In November 2008, we entered into a settlement agreement related to our ARS held with UBS Financial Services, Inc. ("UBS") that grants us certain rights related to these ARS (the "Right"). Beginning June 30, 2010, at our request, UBS has agreed to purchase all of our ARS currently held with them at par value. Conversely, UBS has the right, in its discretion, to purchase or sell our ARS at any time until July 2, 2012, so long as we receive payment at par value upon any sale or disposition. The enforceability of the Right results in a put option which should be recognized as a free standing asset separate from the ARS. Upon acceptance of the offer from UBS, we recorded the put option at fair value of $11.6 million, with a corresponding credit to interest income. Although it is a financial instrument, the put option does not meet the FASB's definition of a derivative instrument, therefore we have elected to measure the put option at fair value. As a result, unrealized gains and losses are included in earnings. At October 3, 2009, the fair value of the put option is $12.1 million, net of a reserve of $0.6 million, of which a gain of $0.02 million has been recognized in the current year.

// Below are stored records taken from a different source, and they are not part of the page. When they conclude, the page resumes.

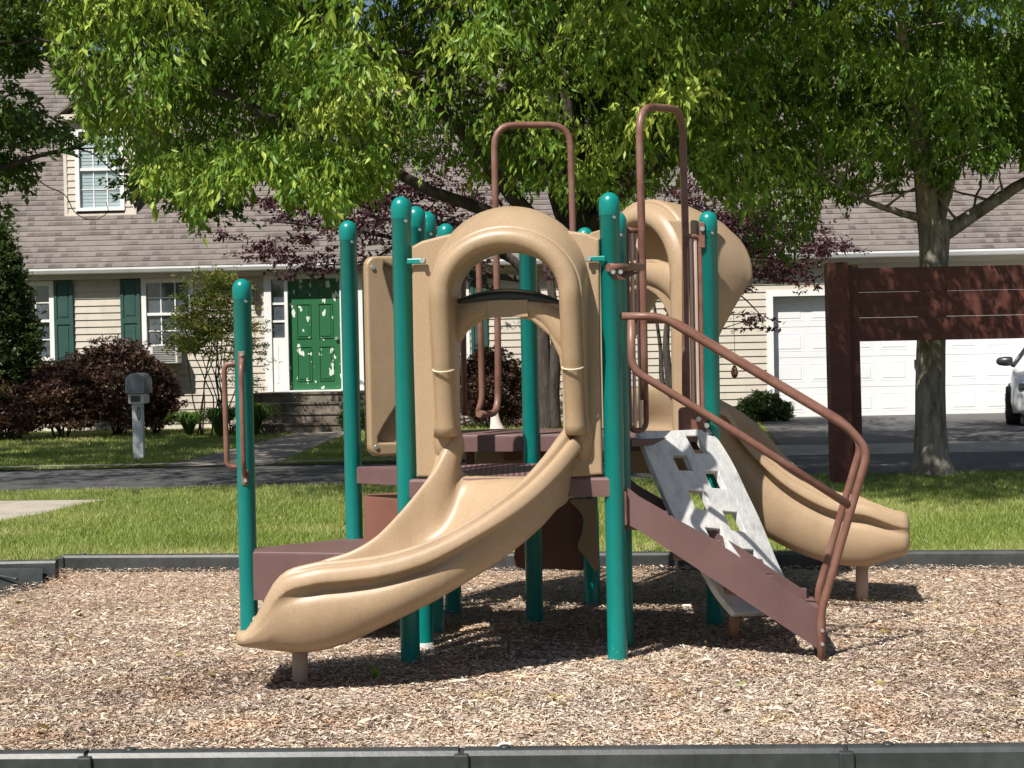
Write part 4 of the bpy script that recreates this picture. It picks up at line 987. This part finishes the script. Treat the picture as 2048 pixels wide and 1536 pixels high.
# ------------------------------------------------------------------ wooden sign seen from behind
SD = 15.0
sg = wthing('sign_board', 'dark red brown wooden sign of three wide boards between posts, shaded by trees', 'sign', (at(1700, 980, SD).x, SD, .1))
def sbox(m, x0, x1, y0, y1, D0, D1, bev=.008):
    a_, b_ = at(x0, y1, SD), at(x1, y0, SD); return m.box(((a_.x+b_.x)/2, (D0+D1)/2, (a_.z+b_.z)/2), (b_.x-a_.x, D1-D0, b_.z-a_.z), None, bev)
def spost(xa, xb, ya, top, D0, D1):
    A0 = at(xa, top, SD); B0 = at(xb, top, SD); m = MB(); lean = .02
    gz_ = .05; h = A0.z-gz_
    V = []
    for z, k in ((gz_, 1), (A0.z-.02, 0), (A0.z, 0)):
        ins = .012 if z == A0.z else 0
        V.append([Vector((A0.x+k*lean+ins, D0+ins, z)), Vector((B0.x+k*lean-ins, D0+ins, z)), Vector((B0.x+k*lean-ins, D1-ins, z)), Vector((A0.x+k*lean+ins, D1-ins, z))])
    m.loft(V, cap=True, smooth=False); return m
spost(1652, 1692, 0, 526, 14.9, 15.1).build('post', 'signwood', sg)
spost(1693, 1716, 0, 530, 15.0, 15.16).build('post', 'signwood', sg)
spost(2206, 2246, 0, 520, 14.9, 15.1).build('post', 'signwood', sg)
for ya, yb in ((534, 582.4), (582.9, 633.4), (633.9, 681)):
    m = MB(); p0 = at(1714, yb+2, SD); p1 = at(1714, ya+2, SD); q0 = at(2210, yb-10, SD)
    x0_, x1_ = p0.x-.02, q0.x; m.box(((x0_+x1_)/2, 15.04, (p0.z+p1.z)/2), (x1_-x0_, .045, p1.z-p0.z), None, .004); m.build('board', 'signwood', sg)

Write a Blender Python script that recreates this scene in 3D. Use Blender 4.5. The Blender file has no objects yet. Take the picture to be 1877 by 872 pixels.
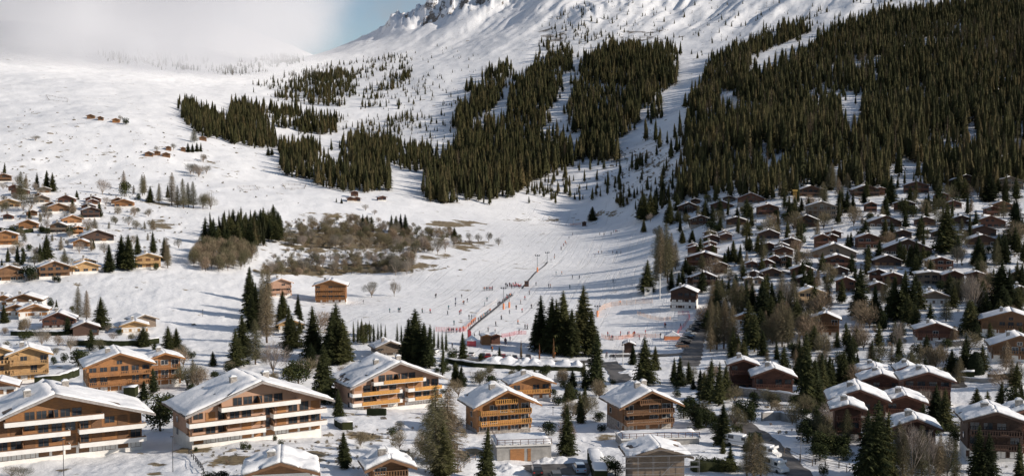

Prior to accepting the UBS offer, we recorded our ARS held with UBS as investments available for sale, with an associated unrealized loss included in other comprehensive income. In connection with our acceptance of the UBS offer in November 2008, we transferred approximately $84.4 million in ARS subject to the UBS settlement from investments available for sale to trading securities and recorded a loss on investments of approximately $12.1 million. As a result, changes in fair value of the ARS are recorded as a component of net income. We intend to exercise the Right when it becomes available, and as such the associated investments have been classified as short-term on the balance sheet.

In October 2008, our board of directors authorized a program to repurchase up to $30 million of our common stock. We may, from time to time, as business conditions warrant, purchase stock in the open market or through private transactions. Purchases may be increased, decreased or discontinued at any time without prior notice. The plan does not obligate us to repurchase any specific number of shares and may be suspended at any time at management's discretion. We did not repurchase any shares during the first quarter of fiscal 2010 and $16.7 million remains available under the program.

We believe that our cash and cash equivalents on hand, will be sufficient to meet our capital and operating requirements for at least the next twelve months. Our future capital requirements, however, will depend on numerous factors, including without limitation, liquidity of our auction rate securities, the size and number of new and expanded stores and/or store concepts, investment costs for management information systems, potential acquisitions and/or joint ventures, repurchase of stock and future results of operations.